Kredi aldığım bir banka oturdum. Kafamı yukarı kaldırdım adeta bir zürafacasına. Güneş oradaydı. Ve belki de diğer gök cisimleri. Lakin ışık hüzmeleri çok acele davranıyor. Bir an tüm bunlara gerek var mı diye düşündüm. Neyin gerek bana neyin? Mıh gibi duvara asılı ve çetrefilli sözler. Mübalağa ederken hülasa buzlu badem içmeler. Fethiye, yat, kalk, pis yedili. Yeşil kafatasları, sevecen tırlar, zoraki ıtırlar. İçime kurbağa kaçmış da vraklamak istiyormuş gibi hissettiriyor. Gıcık gıcık, abidin abidin.

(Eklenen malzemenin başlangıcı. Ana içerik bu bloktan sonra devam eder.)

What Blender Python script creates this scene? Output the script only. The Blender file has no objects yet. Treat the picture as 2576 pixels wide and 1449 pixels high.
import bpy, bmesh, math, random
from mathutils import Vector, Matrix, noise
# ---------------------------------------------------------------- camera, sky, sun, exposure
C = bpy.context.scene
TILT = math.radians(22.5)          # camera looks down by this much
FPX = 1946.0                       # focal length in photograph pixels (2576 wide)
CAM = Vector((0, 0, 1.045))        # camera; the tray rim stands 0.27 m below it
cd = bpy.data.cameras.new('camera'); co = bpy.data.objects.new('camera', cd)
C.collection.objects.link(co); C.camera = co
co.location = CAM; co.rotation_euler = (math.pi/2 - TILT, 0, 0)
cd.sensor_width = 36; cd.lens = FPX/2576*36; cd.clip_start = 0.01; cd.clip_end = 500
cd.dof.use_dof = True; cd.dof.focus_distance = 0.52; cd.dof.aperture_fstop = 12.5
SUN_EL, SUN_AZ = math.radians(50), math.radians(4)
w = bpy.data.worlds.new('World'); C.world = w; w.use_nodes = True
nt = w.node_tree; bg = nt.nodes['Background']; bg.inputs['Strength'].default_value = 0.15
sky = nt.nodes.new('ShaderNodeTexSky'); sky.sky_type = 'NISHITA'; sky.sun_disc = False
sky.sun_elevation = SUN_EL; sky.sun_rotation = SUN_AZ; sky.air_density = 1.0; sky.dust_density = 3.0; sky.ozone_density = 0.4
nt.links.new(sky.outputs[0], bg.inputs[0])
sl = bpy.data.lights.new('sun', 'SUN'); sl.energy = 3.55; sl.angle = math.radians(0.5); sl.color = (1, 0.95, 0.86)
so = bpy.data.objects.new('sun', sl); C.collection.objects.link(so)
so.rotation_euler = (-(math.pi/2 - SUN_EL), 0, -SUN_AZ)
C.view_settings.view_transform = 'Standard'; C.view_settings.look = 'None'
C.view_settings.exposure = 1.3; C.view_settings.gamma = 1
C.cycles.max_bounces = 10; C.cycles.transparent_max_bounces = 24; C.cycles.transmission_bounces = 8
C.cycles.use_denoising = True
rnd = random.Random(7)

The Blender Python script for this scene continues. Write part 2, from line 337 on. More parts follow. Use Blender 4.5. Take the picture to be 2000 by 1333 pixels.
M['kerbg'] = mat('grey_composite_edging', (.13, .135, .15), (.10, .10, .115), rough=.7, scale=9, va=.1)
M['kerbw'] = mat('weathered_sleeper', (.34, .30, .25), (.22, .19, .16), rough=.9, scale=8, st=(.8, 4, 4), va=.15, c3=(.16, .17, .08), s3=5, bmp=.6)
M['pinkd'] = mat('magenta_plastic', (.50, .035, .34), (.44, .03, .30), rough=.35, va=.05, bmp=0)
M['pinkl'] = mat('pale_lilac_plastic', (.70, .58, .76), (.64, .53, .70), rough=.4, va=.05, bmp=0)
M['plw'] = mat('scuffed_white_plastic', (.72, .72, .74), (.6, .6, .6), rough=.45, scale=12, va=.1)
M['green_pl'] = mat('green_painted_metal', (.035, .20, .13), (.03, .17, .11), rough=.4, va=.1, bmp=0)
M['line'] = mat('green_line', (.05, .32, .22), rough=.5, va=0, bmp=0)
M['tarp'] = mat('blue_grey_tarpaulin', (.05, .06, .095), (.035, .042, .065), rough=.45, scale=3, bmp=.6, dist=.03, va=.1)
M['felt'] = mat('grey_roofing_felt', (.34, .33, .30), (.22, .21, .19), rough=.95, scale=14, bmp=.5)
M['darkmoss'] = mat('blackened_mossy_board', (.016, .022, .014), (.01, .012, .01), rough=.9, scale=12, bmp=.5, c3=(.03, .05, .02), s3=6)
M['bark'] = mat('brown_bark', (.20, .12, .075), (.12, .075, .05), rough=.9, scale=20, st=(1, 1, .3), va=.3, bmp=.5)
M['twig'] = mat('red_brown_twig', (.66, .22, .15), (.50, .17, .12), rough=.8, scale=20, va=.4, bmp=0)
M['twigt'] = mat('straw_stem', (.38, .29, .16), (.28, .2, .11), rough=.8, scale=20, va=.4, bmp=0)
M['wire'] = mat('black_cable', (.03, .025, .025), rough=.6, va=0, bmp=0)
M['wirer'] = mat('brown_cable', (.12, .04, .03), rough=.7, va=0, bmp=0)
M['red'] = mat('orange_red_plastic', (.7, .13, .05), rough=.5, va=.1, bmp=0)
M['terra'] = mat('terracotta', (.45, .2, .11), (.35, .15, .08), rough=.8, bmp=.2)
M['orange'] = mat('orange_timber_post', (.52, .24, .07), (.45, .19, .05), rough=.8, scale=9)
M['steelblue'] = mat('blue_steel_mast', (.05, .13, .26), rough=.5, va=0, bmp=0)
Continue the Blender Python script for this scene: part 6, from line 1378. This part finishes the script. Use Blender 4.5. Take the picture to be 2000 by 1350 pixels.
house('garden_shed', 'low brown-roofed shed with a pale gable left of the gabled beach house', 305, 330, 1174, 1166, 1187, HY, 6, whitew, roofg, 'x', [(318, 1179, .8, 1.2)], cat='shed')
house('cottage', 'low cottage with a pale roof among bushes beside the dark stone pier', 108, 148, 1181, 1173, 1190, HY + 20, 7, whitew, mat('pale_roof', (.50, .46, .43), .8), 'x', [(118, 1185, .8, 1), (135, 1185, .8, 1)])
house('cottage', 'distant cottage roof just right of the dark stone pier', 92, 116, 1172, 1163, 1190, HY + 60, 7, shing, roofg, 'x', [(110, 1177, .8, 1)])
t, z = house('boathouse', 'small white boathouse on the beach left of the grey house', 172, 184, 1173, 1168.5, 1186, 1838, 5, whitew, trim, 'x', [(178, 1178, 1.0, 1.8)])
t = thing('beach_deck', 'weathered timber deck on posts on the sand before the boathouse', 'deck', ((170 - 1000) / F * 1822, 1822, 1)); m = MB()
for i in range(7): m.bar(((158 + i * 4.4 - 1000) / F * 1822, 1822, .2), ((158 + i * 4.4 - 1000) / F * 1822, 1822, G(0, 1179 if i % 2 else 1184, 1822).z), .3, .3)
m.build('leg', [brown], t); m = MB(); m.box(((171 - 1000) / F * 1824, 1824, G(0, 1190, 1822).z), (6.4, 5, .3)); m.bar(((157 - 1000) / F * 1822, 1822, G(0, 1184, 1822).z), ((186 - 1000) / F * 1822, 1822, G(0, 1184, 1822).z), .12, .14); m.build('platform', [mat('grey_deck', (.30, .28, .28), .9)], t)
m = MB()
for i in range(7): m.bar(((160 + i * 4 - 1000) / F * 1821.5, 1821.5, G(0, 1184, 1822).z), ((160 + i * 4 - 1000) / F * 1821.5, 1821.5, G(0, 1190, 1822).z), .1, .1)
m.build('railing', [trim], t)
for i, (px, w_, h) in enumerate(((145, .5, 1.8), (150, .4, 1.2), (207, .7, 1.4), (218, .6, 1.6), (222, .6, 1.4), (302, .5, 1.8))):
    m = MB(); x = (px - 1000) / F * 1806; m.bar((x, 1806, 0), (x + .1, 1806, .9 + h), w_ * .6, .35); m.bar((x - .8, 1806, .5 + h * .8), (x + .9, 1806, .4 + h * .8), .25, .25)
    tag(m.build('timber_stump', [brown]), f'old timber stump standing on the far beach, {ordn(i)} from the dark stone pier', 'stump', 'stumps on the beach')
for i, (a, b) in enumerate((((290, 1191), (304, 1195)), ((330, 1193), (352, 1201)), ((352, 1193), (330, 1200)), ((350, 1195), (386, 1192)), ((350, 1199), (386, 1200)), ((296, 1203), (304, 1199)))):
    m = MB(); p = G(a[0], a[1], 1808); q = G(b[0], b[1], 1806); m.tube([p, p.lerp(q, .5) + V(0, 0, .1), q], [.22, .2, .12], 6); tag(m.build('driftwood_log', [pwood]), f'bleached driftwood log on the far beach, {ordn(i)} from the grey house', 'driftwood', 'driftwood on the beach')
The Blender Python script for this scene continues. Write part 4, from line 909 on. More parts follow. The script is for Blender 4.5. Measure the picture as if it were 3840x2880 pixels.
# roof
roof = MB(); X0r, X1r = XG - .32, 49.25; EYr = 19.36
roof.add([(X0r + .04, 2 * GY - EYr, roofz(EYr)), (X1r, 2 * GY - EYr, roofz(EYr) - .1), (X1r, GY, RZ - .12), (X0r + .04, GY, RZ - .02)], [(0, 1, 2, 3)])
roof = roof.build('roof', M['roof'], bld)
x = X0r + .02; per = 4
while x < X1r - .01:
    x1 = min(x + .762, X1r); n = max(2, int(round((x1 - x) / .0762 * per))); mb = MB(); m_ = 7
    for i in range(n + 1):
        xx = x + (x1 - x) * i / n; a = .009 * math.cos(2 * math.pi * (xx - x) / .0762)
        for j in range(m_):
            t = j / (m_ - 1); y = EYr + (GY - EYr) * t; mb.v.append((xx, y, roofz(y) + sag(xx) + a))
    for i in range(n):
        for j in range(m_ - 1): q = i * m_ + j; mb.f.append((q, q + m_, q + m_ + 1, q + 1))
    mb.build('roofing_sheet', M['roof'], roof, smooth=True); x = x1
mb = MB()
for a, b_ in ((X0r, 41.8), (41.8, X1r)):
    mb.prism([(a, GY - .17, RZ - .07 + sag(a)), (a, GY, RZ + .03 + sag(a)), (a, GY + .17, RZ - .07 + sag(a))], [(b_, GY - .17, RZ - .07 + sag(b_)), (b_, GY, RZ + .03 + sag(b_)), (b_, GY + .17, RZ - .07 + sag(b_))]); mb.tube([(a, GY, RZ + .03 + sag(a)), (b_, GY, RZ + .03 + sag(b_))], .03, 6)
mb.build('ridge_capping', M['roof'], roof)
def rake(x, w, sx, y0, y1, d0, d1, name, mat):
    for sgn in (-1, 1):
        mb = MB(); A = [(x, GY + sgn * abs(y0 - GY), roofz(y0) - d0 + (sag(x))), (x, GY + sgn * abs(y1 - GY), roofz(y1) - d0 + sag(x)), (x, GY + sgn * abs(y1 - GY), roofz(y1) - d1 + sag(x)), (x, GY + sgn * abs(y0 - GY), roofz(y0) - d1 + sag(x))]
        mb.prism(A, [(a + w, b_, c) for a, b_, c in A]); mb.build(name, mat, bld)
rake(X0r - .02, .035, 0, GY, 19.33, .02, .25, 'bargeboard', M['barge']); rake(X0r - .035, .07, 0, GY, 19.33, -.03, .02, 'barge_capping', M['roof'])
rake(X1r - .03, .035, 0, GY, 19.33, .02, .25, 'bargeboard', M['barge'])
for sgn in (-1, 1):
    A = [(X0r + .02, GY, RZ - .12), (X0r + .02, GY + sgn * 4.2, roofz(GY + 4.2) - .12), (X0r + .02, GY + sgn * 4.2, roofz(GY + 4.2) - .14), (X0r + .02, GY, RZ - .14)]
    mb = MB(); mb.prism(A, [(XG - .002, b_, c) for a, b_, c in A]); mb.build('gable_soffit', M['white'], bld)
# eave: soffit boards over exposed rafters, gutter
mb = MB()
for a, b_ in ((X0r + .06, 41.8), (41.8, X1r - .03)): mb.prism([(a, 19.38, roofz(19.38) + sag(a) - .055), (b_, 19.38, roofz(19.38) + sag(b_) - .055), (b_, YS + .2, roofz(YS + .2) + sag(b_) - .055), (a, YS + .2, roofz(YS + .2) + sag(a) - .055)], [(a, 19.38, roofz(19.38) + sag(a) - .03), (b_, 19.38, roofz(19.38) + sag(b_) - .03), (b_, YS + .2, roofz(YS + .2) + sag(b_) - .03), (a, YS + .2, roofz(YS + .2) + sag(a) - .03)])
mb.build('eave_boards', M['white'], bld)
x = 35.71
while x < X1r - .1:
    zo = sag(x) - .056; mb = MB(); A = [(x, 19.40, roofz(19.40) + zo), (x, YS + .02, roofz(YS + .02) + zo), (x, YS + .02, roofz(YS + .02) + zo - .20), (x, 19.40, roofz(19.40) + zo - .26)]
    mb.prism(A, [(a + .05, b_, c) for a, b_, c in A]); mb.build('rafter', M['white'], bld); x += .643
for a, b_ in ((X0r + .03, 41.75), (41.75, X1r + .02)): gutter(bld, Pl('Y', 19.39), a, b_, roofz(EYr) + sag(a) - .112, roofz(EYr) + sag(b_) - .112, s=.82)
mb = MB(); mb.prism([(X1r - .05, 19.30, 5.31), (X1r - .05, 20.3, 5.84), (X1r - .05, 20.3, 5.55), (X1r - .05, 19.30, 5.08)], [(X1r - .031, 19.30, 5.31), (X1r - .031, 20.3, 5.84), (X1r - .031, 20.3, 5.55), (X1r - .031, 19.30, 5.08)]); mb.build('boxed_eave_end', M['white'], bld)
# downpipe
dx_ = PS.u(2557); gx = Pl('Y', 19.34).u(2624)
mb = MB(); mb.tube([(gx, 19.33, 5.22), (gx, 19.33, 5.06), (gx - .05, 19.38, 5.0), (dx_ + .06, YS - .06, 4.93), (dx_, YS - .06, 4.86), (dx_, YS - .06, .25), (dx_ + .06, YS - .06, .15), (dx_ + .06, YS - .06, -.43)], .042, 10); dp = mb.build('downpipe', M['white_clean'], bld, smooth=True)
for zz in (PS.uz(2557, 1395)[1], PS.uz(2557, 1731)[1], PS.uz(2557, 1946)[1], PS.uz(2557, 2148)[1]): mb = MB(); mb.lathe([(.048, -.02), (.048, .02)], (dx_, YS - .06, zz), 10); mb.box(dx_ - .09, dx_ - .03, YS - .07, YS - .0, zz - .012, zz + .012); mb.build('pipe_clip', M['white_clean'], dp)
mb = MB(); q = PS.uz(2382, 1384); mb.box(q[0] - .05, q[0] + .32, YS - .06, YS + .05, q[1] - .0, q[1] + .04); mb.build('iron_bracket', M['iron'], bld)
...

Bugün yediğim hurmalar yarın bi banka işi var onu halledicem. Bir zeytinyağından hallice alçaktan uçarak gelicem. Tüm yollar içinde en iyisi bu. Yollar düzer, düzer düzer ağlarım. Hep fillere, hep fillere koşarım. Fil avukatı olmanın akarı kokarı yoktur. Sayın avukat bey diye karıştırılıyorum alt üst olmuş karamel makiyağto gibi. Bir yudum almayagörsün insan. Niyet okumanın lüzumu yok, olsa da şayet okumadan okunan okurlar okuyacağını okutamazlar. Okuma deseymişim keşke. Alışkın değiliz biz, Ryu başına kuşak takmadan maça çıkmamalı.
Hafiften yavşağa kayan kırmızı tonlarında coşuyorum. Hem hava sıcak hem nem var hem de esmiyor. Pörsüdü cinsiyetsiz laleler. Bunal geldi gelecek eli kulağında. Öteden buhar pozu kesen su zerreleri terliğimin tekerine şıp dedi damladı. Ne olur ıslak ıslak, gelme bana öyle. Yoksa ne olur bilirsen? Dizelerim ortalığa dökülür, sıçrar orana burana. Dur yapma oraları derken, açıktan yan cebine dilersin. İşte hemen oracıkta atalarımızın mağara girişlerine kazıdığı ulvi sözler gelir akla: Kalbim tüp tüp atmaca, berisi gelir bana küt küt. Serpe sere Seracettin, horozu gece öttürt.